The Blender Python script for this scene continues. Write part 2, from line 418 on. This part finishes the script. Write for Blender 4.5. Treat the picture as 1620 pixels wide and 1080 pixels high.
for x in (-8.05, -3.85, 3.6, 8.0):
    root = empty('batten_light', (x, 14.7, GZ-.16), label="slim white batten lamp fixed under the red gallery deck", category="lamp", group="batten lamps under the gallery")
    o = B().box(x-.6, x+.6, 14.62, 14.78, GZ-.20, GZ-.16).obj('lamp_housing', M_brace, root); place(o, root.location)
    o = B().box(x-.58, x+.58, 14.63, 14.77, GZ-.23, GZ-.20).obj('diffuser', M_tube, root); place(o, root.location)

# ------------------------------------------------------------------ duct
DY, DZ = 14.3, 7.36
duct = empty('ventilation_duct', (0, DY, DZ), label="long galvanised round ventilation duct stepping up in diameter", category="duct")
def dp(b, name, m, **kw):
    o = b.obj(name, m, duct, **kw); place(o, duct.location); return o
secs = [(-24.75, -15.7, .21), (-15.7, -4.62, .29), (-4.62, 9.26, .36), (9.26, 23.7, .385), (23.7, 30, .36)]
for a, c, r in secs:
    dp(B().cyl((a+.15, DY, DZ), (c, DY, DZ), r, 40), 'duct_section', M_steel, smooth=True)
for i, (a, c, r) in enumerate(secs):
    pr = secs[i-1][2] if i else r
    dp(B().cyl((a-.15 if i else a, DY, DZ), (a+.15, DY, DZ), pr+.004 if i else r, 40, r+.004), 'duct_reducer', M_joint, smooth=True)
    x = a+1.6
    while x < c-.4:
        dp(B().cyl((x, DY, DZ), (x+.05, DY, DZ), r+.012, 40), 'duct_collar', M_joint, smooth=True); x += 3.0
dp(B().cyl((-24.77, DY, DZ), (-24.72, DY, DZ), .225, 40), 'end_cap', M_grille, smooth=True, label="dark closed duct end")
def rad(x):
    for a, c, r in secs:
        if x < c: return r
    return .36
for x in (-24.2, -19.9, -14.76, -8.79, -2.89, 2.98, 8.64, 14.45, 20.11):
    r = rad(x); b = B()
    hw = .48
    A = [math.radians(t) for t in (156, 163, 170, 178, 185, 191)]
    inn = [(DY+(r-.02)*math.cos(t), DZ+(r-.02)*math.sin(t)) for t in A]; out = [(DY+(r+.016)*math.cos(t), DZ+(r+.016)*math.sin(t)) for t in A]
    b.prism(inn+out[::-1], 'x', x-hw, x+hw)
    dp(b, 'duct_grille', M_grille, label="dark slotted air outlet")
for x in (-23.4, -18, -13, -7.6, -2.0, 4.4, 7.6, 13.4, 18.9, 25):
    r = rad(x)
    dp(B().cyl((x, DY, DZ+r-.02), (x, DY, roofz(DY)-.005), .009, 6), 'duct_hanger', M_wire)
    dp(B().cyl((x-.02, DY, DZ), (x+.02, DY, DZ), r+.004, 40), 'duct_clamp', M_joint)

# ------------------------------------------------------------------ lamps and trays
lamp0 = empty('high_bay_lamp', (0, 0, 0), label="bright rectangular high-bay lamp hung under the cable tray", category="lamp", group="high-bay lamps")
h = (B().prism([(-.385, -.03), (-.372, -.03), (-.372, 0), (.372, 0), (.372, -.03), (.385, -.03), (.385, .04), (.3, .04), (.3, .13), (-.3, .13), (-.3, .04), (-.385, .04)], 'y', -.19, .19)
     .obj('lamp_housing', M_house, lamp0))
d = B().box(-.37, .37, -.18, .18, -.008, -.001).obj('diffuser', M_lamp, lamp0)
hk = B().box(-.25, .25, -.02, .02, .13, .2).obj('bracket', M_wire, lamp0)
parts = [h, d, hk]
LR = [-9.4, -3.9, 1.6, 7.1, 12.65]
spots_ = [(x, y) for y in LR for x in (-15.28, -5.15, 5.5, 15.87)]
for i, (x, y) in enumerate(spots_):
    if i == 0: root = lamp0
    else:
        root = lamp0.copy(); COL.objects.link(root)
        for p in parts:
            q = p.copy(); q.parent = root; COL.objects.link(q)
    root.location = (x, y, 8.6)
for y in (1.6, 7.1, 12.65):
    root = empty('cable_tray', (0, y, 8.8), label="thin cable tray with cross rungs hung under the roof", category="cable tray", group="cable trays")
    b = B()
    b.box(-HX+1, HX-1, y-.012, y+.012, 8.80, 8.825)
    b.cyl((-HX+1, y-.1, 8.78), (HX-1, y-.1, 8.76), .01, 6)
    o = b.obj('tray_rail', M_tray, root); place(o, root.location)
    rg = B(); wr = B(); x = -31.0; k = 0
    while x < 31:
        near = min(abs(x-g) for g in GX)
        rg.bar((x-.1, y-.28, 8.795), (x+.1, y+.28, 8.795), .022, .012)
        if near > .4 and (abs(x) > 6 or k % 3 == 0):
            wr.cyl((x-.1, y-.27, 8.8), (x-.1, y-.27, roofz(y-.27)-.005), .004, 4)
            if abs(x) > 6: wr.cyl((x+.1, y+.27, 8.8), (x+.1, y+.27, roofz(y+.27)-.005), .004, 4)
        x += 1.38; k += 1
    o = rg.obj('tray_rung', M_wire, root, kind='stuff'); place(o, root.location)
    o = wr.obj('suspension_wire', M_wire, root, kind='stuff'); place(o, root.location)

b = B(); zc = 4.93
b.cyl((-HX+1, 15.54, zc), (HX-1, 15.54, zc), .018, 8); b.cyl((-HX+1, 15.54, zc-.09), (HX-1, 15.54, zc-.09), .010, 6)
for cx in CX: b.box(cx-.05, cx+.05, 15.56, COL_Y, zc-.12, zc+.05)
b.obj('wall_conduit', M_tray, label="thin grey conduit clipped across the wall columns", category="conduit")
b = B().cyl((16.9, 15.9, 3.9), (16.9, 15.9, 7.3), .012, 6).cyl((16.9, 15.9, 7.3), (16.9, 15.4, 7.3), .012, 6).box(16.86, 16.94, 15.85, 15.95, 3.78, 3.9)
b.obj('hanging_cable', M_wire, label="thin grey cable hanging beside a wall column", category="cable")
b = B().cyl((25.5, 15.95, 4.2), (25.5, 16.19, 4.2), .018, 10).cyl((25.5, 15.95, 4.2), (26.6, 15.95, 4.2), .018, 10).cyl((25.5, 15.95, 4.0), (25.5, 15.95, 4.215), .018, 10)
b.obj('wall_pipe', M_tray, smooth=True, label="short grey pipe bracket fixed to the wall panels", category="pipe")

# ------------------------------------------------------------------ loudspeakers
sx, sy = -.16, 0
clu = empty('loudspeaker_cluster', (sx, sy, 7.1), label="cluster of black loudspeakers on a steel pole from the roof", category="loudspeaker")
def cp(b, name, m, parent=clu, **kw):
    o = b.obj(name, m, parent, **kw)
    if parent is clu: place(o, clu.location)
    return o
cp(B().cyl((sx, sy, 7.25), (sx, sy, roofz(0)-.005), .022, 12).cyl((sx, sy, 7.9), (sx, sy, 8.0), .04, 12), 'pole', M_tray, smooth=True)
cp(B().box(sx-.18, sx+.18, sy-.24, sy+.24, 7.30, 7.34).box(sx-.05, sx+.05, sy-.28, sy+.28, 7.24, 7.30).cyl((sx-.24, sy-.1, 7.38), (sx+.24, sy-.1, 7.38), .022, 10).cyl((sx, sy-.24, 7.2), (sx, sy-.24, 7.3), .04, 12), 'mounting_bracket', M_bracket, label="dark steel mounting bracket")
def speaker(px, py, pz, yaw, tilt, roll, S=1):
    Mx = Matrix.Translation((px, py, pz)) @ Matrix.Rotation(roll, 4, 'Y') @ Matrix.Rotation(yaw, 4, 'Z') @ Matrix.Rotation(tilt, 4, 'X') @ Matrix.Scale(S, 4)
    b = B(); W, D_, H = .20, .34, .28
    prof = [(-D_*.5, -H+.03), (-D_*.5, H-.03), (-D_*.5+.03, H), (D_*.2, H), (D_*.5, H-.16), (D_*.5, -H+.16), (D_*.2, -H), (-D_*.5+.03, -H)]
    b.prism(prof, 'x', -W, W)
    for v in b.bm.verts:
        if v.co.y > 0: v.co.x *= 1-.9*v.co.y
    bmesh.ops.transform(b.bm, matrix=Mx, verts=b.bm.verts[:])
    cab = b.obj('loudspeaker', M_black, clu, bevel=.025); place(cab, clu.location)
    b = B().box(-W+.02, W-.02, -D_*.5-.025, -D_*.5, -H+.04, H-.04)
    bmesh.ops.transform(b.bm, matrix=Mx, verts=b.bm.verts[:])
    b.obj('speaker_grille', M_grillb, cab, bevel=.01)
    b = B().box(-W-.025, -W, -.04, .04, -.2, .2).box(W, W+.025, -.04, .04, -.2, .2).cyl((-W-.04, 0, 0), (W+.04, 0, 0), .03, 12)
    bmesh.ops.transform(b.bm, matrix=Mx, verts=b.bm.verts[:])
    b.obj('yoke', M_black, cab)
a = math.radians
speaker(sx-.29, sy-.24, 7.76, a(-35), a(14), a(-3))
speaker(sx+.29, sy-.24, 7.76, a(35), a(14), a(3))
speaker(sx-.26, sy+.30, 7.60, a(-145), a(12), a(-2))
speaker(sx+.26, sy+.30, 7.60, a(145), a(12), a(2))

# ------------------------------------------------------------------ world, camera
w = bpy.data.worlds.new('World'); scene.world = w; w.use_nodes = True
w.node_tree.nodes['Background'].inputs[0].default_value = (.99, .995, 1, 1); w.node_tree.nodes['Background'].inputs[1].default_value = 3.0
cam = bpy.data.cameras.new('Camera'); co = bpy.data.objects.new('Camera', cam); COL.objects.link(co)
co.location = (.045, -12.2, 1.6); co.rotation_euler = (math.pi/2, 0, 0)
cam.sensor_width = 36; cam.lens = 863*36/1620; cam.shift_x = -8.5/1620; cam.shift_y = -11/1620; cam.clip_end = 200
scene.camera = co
──────────────────────────────
GOAL OF THE EXERCISE:
In this exercise, copy only the lines from the opening line of the material through the line where "M_tube, root); place(o, root.location)" appears.

RESULT:
The Blender Python script for this scene continues. Write part 2, from line 418 on. This part finishes the script. Write for Blender 4.5. Treat the picture as 1620 pixels wide and 1080 pixels high.
for x in (-8.05, -3.85, 3.6, 8.0):
    root = empty('batten_light', (x, 14.7, GZ-.16), label="slim white batten lamp fixed under the red gallery deck", category="lamp", group="batten lamps under the gallery")
    o = B().box(x-.6, x+.6, 14.62, 14.78, GZ-.20, GZ-.16).obj('lamp_housing', M_brace, root); place(o, root.location)
    o = B().box(x-.58, x+.58, 14.63, 14.77, GZ-.23, GZ-.20).obj('diffuser', M_tube, root); place(o, root.location)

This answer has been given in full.